Critical

The seventh essential element of digital literacies, Critical, is about analysing the power structures and assumptions behind literacy practices. Communication in the online, digital world is markedly different from the offline, analogue world. Literacy practices in the latter centre mainly around the written text. If reading and writing is about encoding and decoding texts, then in the offline world, books, manuscripts and documents constitute these texts.

Online, however, ‘texts’ are encoded and decoded that are very different from books, manuscripts and documents. The simplest, but probably most profound change is with hyperlinked documents. These take a notion familiar from the offline world and add an important twist. Hyperlinks allow documents to be non-linear. They allow the reader to be in control of the structure of what they read. An example is in this very book, which includes hyperlinked footnotes you can follow if reading on a device connected to the internet.

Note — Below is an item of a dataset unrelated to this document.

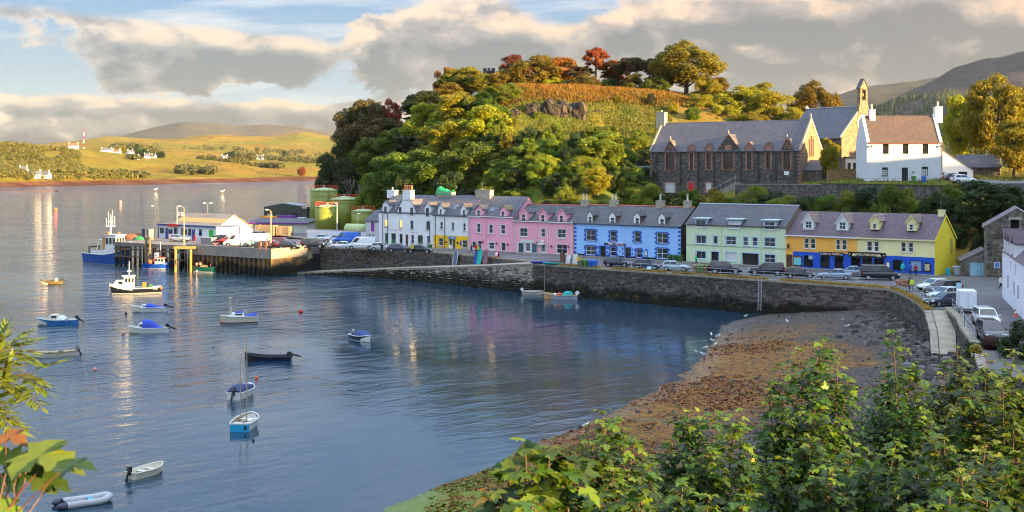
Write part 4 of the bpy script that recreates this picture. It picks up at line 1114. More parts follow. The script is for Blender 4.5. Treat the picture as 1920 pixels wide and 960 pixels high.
POTW=paint('cream_pot',(.62,.57,.45),.8,.15,4)
for x0,x1,y,n in((124,200,98,2),(450,530,98,2),(970,1050,104,1),(1280,1350,106,1)):h.chimney(x0,x1,y,SANDST,n,POTW,dz=.8,pot_h=1.05)
a,b,z0,z1=h.R4(377,617,573,603);g=MB(paint('sign_navy',(.012,.03,.12),.4));g.box(a,b,-.08,.002,z0,z1);g.mat(WHITE);g.box(a-.03,b+.03,-.10,.001,z1,z1+.06);sg=g.obj('hotel_sign',h.root)
lettering('PIER  HOTEL',(z1-z0)*1.05,paint('sign_pink_letters',(.80,.52,.50),.5),sg,((a+b)/2+.25,-.10,(z0+z1)/2),width=(b-a)*.74,bold=.012)
a,b,z0,z1=h.R4(836,868,657,712);m_=(a+b)/2;g=MB(BLUEQ);g.M=Matrix.Translation((m_,-.03,(z0+z1)/2))@Matrix.Rotation(R(90),4,'X')
r_=(b-a)/2;g.prism([(-r_,-.55),(r_,-.55),(r_,.3),(r_*.7,.5),(0,.62),(-r_*.7,.5),(-r_,.3)],-.03,.05);ro=g.obj('notice_board',h.root);g=MB(OFFW);g.box(m_-r_*.7,m_+r_*.7,-.095,-.08,(z0+z1)/2-.42,(z0+z1)/2+.3);g.obj('notice',ro)
a,b,z0,z1=h.R4(537,567,658,672);g=MB(paint('plaque',(.4,.25,.3),.5));g.box(a,b,-.02,.002,z0,z1);g.obj('plaque',h.root)
# ---- pale green house
h=House('green_house','pale green house with flat-roofed wall dormers and a dark garage opening',Z4,40,1160,309,78,9.0,GREENW,SLATE_D)
S_=dict(surround=PBLUE,sw=.15,sill=PBLUE)
h.win(150,262,427,520,2,1,**S_);h.win(345,393,433,527,1,1,**S_);h.win(485,600,440,535,2,2,**S_);h.win(682,735,445,543,1,2,**S_);h.win(785,842,450,548,1,2,**S_);h.win(918,1040,455,555,2,2,**S_)
h.win(150,260,605,692,2,1,**S_);h.win(482,602,620,713,2,2,curtain=CURTAIN,**S_);h.win(920,1040,642,735,2,2,**S_)
h.door(322,405,612,755,DARK,BLACK,surround=PBLUE,sw=.2)
a,b,z0,z1=h.R4(665,855,630,775);h.holes.append((a,b,.04,z1,.5));g=MB(PBLUE);g.box(a-.2,a-.001,-.035,.01,.02,z1);g.box(b+.001,b+.2,-.035,.01,.02,z1);g.box(a-.2,b+.2,-.035,.01,z1+.001,z1+.2);gd=g.obj('garage_surround',h.root)
g=MB(paint('dark_garage_door',(.022,.016,.015),.45,.3));n=4
for i in range(n):g.box(a+(b-a)*i/n+.03,a+(b-a)*(i+1)/n-.03,.40,.46,.05,z1-.05)
g.obj('garage_door',gd)
zc=h.loc(600,556)[1];g=MB(paint('string_course',(.36,.42,.30),.8));g.box(0,h.W,-.05,.002,zc-.05,zc+.05);g.obj('string_course',h.root)
h.build_walls(gable_mat=render_wall('brown_gable',(.34,.22,.12),.4));h.build_roof(gutter=PIPE_D,ridge=LEAD,side=.12)
for x0,x1,yr,w,cu in((137,275,236,(150,265,252,335),None),(510,655,244,(525,645,262,352),CURTAIN),(906,1056,256,(920,1042,275,362),None)):
 a,b,z0,z1=h.R4(x0,x1,yr+8,yr+110);q=(z1-h.ze)/h.slope+.1
 g=MB(PBLUE);g.box(a,b,-.02,q,h.ze-.6,z1);dm=g.obj('dormer',h.root)
 g=MB(paint('dormer_lead_roof',(.42,.52,.48),.5));g.hexa([(a-.3,-.35,z1),(b+.3,-.35,z1),(b+.3,q+.5,z1+.1),(a-.3,q+.5,z1+.1)],[(a-.3,-.35,z1+.13),(b+.3,-.35,z1+.13),(b+.3,q+.5,z1+.23),(a-.3,q+.5,z1+.23)]);g.obj('dormer_roof',dm)
 p,r_,w0,w1=h.R4(*w);h.sash(dm,p,r_,w0,w1,2,2 if x0>200 else 1,WHITE,GLASS,-.07,nested=False,curtain=cu)
 g=MB(WHITE);g.box(p-.1,r_+.1,-.14,-.02,w0-.12,w0);g.obj('sill',dm)
h.pipe(438,305,mat=GREENW);h.pipe(880,315,mat=GREENW)
# ---- orange and yellow house with the blue shopfronts
h=House('shop_house','orange and yellow house with blue shopfronts and four dormers at the corner',lambda X,Y:(X,Y),1473.5,1752.5,443.0,398.5,8.6,ORANGE,SLATE_P)
def T5(x0,x1,y0,y1):a,c=Z5(x0,y0);b,d=Z5(x1,y1);return a,b,c,d
def T6(x0,x1,y0,y1):a,c=Z6(x0,y0);b,d=Z6(x1,y1);return a,b,c,d
for r_,w in((T5,(228,278,403,515)),(T5,(298,352,405,518)),(T5,(587,630,415,530)),(T5,(652,705,418,533))):h.win(*r_(*w),1,2,surround=paint('cream_margin',(.75,.68,.52),.6),sw=.06)
for r_,w in((T5,(935,990,435,545)),(T6,(55,105,437,550)),(T6,(358,410,447,555)),(T6,(440,493,450,560))):h.win(*r_(*w),1,2,surround=OFFW,sw=.06)
xs_,_=h.loc(*Z5(826,400));h.zones.append((xs_,h.W,0,h.ze,CREAMY))
xl_,_=h.loc(*Z5(101,400));_,zs1=h.loc(*Z6(300,600));h.zones.append((xl_,h.W-.001,0,zs1,SHOPB))
h.door(*T5(25,95,583,752),BROWND,BROWND)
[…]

In addition, multimedia objects such as videos can be texts. Audio can be a text. Anything that encodes experiences in a way that is packaged up and communicated to another can be a ‘text’. Just as there are different approaches to reading works such as Alice’s Adventures in Wonderland, so there are different ways of reading every text. There is a surface-level understanding of the narrative format, and then layers and layers of meaning. 1

The Critical element is the closest digital literacies it comes to conception of ‘Media Literacy’. Relevant questions here are those such as: who is the audience? who is included? who is excluded? what are the assumptions behind this text? and so on. In order to develop this element of digital literacies, many approaches can be used.

The most basic, ‘crap-detection’ techniques may involve demonstrating indicators of trustworthiness and security online. This may involve exploring the different types of top-level domains (TLDs) such as .com, .edu, .ac.uk, etc. It may also include the difference between http and https — or what ‘the little padlock’ means when shopping online.

Becoming more advanced in the Critical element of digital literacies involves thinking about your own literacy practices. It involves reflecting on how they have come about, what has influenced you, and how your actions affect others.

It concerns the way that you structure texts yourself, as well as the techniques by which you deconstruct other texts. This is important offline as well as online, but many more (and different kinds of) texts are available in the digital world.


1. See Chapter 2 for more on the denotative/connotative divide.
2. When I used to teach History, this was easy to build into lessons. For example, I used to show the execution of Charles I from the perspective of an eyewitness, the films Cromwell (1970) and To Kill a King (2003), along with an episode of The Simpsons and Blackadder. This kind of ‘multi-perspectivity’ helps to develop a critical reading of texts.